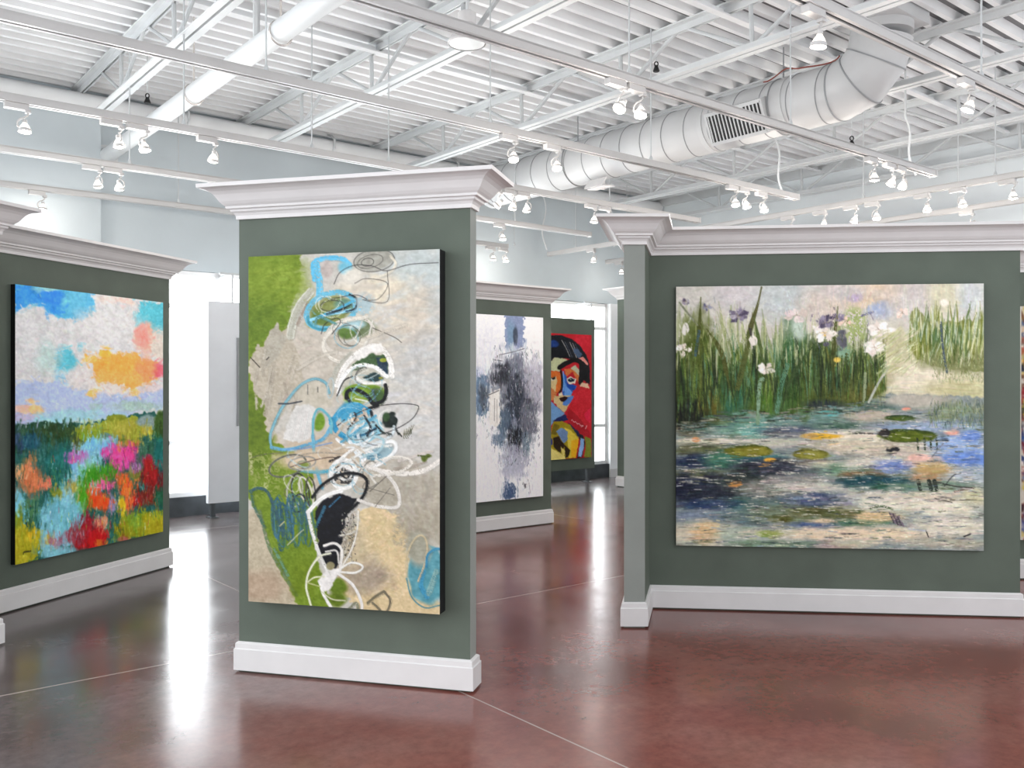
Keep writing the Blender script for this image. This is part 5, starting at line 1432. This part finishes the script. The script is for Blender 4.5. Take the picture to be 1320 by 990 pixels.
# rear, behind the centre one
q1 = ground(712, 675); q0 = ground(609, 688)
t = (q1 - q0).normalized(); n = v2(t.y, -t.x)
q0 = q0 - t * 0.75 - n * 0.022; q1 = q1 - n * 0.022
partition([q0, q1, q1 - n * 0.12, q0 - n * 0.12], 'sage-green partition with white crown, partly hidden behind the centre one, holding the grey abstract', ends=(1, 3))
cor, n3 = quad_on(q0, q1, n, 0.042, [(613, 405), (700, 409), (700, 638), (608, 650)])
canvas_object('painting', paint_grey(), cor, n3, 0.04, M['black'], 'tall white abstract painting with blue-grey and black brushed streaks, behind the centre partition')

# partition beyond the right edge with a sliver of another painting
e0 = v2(650 / F * 7.35, 7.35); e1 = e0 + v2(2.4, -0.23)
n = normal_to_cam(e0, e1)
partition([e0, e1, e1 - n * 0.12, e0 - n * 0.12], 'sage-green partition almost wholly hidden behind the right end of the wide one', ends=(1, 3))
cor, n3 = quad_on(e0, e1, n, 0.042, [(1316.5, 395), (1500, 393), (1500, 700), (1316.5, 695)])
canvas_object('painting', paint_sliver(), cor, n3, 0.04, M['wedge'], 'painting showing only as a thin multicoloured sliver past the wide partition\'s right end')

# tall grey-green partition near the far corner
g0 = ground(796, 627); t = v2(-VX, -VY); nn = v2(-UX, -UY)
g1 = g0 + t * 2.0
CT = [(o_, z + 0.40) for o_, z in CROWN]
oo = empty('display_partition', (g0.x, g0.y, 0), 'tall grey-green partition far back, seen as a narrow strip left of the right partition wing', 'partition', None, 'thing')
poly = [g0, g1, g1 - nn * 0.14, g0 - nn * 0.14]
w = MB()
vs = [(p.x, p.y, 0.0) for p in poly] + [(p.x, p.y, 3.0) for p in poly]
w.add(vs, [[0, 1, 5, 4], [1, 2, 6, 5], [2, 3, 7, 6], [3, 0, 4, 7], [0, 1, 2, 3], [4, 5, 6, 7]])
w.build('wall_panel', M['sage'], parent=oo, origin=oo.location)
sweep(poly, CT).build('crown_molding', M['trim'], parent=oo, origin=(g0.x, g0.y, 2.9))
sweep(poly, BASE).build('baseboard', M['trim'], parent=oo, origin=oo.location)

# hanging panels in front of the window wall
def hung(pl, pr, zb, zt, bplane, m, label, rods):
    a0 = a_of(on_b(pl, bplane)); a1 = a_of(on_b(pr, bplane))
    o = empty('hanging_panel', W((a0 + a1) / 2, bplane, zb), label, 'display panel')
    w = MB(); w.abox(a0, a1, bplane, bplane + 0.07, zb, zt)
    w.build('panel_board', m, parent=o, origin=o.location)
    for px in rods:
        aa = a_of(on_b(px, bplane))
        w = MB(); w.tube([W(aa, bplane + 0.035, zt - 0.01), W(aa, bplane + 0.035, 2.93)], 0.011, 8)
        w.abox(aa - 0.16, aa + 0.12, bplane + 0.02, bplane + 0.05, 2.92, 2.945)
        w.abox(aa - 0.02, aa + 0.02, bplane + 0.03, WB - 0.0, 2.92, 2.945)
        w.build('hanging_rod', M['chrome'] if False else M['web'], parent=o, origin=W(aa, bplane + 0.035, zt), smooth=False)
    for s in (0.08, 0.92):
        aa = a0 + (a1 - a0) * s
        w = MB(); w.abox(aa - 0.025, aa + 0.025, bplane + 0.01, bplane + 0.06, 0.0, zb)
        w.abox(aa - 0.05, aa + 0.05, bplane - 0.05, bplane + 0.12, 0.0, 0.012)
        w.build('foot', M['base'], parent=o, origin=W(aa, bplane, 0))
    return o, a0, a1


BP = 10.55
o, a0, a1 = hung(668, 766.5, 0.225, 2.65, BP, M['sage'], 'grey-green board hung before the far window wall, holding the red portrait', (764,))
pp0 = W(a0, BP).xy; pp1 = W(a1, BP).xy
n = v2(-VX, -VY)
cor, n3 = quad_on(pp0, pp1, n, 0.042, [(702, 429), (762.5, 432), (762.5, 589), (702, 594)])
canvas_object('painting', paint_face(), cor, n3, 0.04, M['black'], 'bold portrait painting of a face in red, blue and yellow, farthest back')
o, a0, a1 = hung(268.5, 352, 0.175, 2.59, BP, M['hang'], 'plain pale grey board hung before the bright window, just left of the centre partition', (301,))
aa = a_of(on_b(306, BP))
w = MB(); w.abox(aa - 0.012, aa + 0.012, BP - 0.028, BP, 1.09, 2.16)
w.build('edge_pull', M['seam'], parent=o, origin=W(aa, BP, 1.6))

# ------------------------------------------------------------------ lighting tracks and their lamps
ORD = ['leftmost', 'second from left', 'third from left', 'fourth from left', 'fifth from left', 'sixth from left', 'seventh from left', 'eighth from left', 'rightmost']


def track(axis, const, lo, hi, label, rods):
    mid = (lo + hi) / 2
    P_ = (lambda s, z: W(s, const, z)) if axis == 'b' else (lambda s, z: W(const, s, z))
    o = empty('lighting_track', P_(mid, ZT), label, 'lighting track', 'ceiling lighting tracks')
    m = MB()
    A_ = (P_(1, 0) - P_(0, 0)); Bv = Vector((-A_.y, A_.x, 0))
    L = (hi - lo) / 2
    m.box(P_(mid, ZT + 0.052), A_ * L, Bv * 0.036, (0, 0, 0.006))
    for s in (-1, 1):
        m.box(P_(mid, ZT + 0.026) + Bv * 0.030 * s, A_ * L, Bv * 0.006, (0, 0, 0.026))
        m.box(P_(mid, ZT + 0.004) + Bv * 0.021 * s, A_ * L, Bv * 0.009, (0, 0, 0.004))
    m.build('channel', M['track'], parent=o, origin=P_(mid, ZT))
    m = MB(); m.box(P_(mid, ZT + 0.03), A_ * (L - 0.01), Bv * 0.023, (0, 0, 0.010))
    m.build('conductor_slot', M['groove'], parent=o, origin=P_(mid, ZT + 0.03))
    for s in (lo, hi):
        m = MB(); m.box(P_(s, ZT + 0.028), A_ * 0.012, Bv * 0.040, (0, 0, 0.032)); m.build('end_cap', M['track'], parent=o, origin=P_(s, ZT))
    for px in rods:
        q = on_b(px, const) if axis == 'b' else on_a(px, const)
        m = MB(); m.tube([(q.x, q.y, ZT + 0.05), (q.x, q.y, ZD + 0.03)], 0.0065, 6)
        m.lathe((q.x, q.y, ZT + 0.055), (0, 0, 1), [(0, 0.02), (0.03, 0.016), (0.05, 0.008)], 10)
        m.build('hanger_rod', M['web'], parent=o, origin=(q.x, q.y, ZT + 0.06), smooth=True)
    return o


def lamp(axis, const, px, label, aim=(0, 0, -1), hot=False, watts=30.0, drop=0.0, s=1.0, grp='track spotlights', flip=1):
    q = on_b(px, const) if axis == 'b' else on_a(px, const)
    A_ = Vector((UX, UY, 0)) if axis == 'b' else Vector((VX, VY, 0))
    if axis == 'a' : A_ = -A_
    Bv = Vector((-A_.y, A_.x, 0))
    base = Vector((q.x, q.y, ZT))
    o = empty('track_spotlight', base, label, 'spotlight', grp)
    aim = Vector(aim).normalized()
    hang = base + A_ * 0.0 + Vector((0, 0, -0.160 - drop))          # lamp centre
    ad = MB()
    off = -A_ * 0.055 * flip
    ad.box(base + off + Vector((0, 0, -0.0225)), A_ * 0.078, Bv * 0.026, (0, 0, 0.021))
    ad.box(base + off * 0.0 + A_ * 0.02 * flip + Vector((0, 0, -0.048)), A_ * 0.018, Bv * 0.020, (0, 0, 0.012))
    ad.build('track_adapter', M['track'], parent=o, origin=base)
    yk = MB()
    side = aim.cross(Vector((0, 0, 1)))
    side = side.normalized() if side.length > 0.05 else Bv
    top = base + A_ * 0.02 * flip + Vector((0, 0, -0.055))
    pl = hang + side * 0.048
    yk.tube([top, top + Vector((0, 0, -0.02)), hang + Vector((0, 0, 0.068)), hang + Vector((0, 0, 0.055)) + side * 0.03, pl + Vector((0, 0, 0.03)), pl], 0.0065, 8)
    yk.tube([pl, hang + side * 0.036], 0.008, 8)
    yk.build('yoke', M['track'], parent=o, origin=top, smooth=True)
    K = 0.76
    hd = MB()
    hd.lathe(hang, aim, [(-0.072 * K, 0.010 * K), (-0.070 * K, 0.020 * K), (-0.040 * K, 0.022 * K), (-0.036 * K, 0.018 * K)], 18)
    hd.lathe(hang, aim, [(0.022 * K, 0.0525 * K), (0.022 * K, 0.057 * K), (0.052 * K, 0.057 * K), (0.052 * K, 0.0525 * K)], 20, cap=False)
    hd.build('lamp_head', M['track'], parent=o, origin=hang, smooth=True)
    bl = MB()
    bl.lathe(hang, aim, [(-0.040 * K, 0.017 * K), (-0.026 * K, 0.024 * K), (-0.010 * K, 0.036 * K), (0.010 * K, 0.046 * K), (0.030 * K, 0.051 * K), (0.048 * K, 0.051 * K)], 20, cap=False)
    bl.cur = 1
    bl.lathe(hang + aim * 0.046 * K, aim, [(0.0 * K, 0.051 * K), (0.006 * K, 0.046 * K), (0.012 * K, 0.034 * K), (0.017 * K, 0.016 * K), (0.018 * K, 0.003 * K)], 20)
    bl.build('bulb', [M['glow'], M['bulbhot'] if hot else M['bulb']], parent=o, origin=hang, smooth=True)
    ld = bpy.data.lights.new('bulb_light', 'POINT')
    ld.energy = watts; ld.color = (1.0, 0.93, 0.85); ld.shadow_soft_size = 0.05
    lo = bpy.data.objects.new('bulb_light', ld); C.objects.link(lo)
    lo.parent = o; lo.location = hang + aim * 0.125 - base
    return o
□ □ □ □
Exercise goal: Repeat only what lies between the start of the data and the end of the line containing "the centre partition')", exactly, with pictures left out.

Task response:
Keep writing the Blender script for this image. This is part 5, starting at line 1432. This part finishes the script. The script is for Blender 4.5. Take the picture to be 1320 by 990 pixels.
# rear, behind the centre one
q1 = ground(712, 675); q0 = ground(609, 688)
t = (q1 - q0).normalized(); n = v2(t.y, -t.x)
q0 = q0 - t * 0.75 - n * 0.022; q1 = q1 - n * 0.022
partition([q0, q1, q1 - n * 0.12, q0 - n * 0.12], 'sage-green partition with white crown, partly hidden behind the centre one, holding the grey abstract', ends=(1, 3))
cor, n3 = quad_on(q0, q1, n, 0.042, [(613, 405), (700, 409), (700, 638), (608, 650)])
canvas_object('painting', paint_grey(), cor, n3, 0.04, M['black'], 'tall white abstract painting with blue-grey and black brushed streaks, behind the centre partition')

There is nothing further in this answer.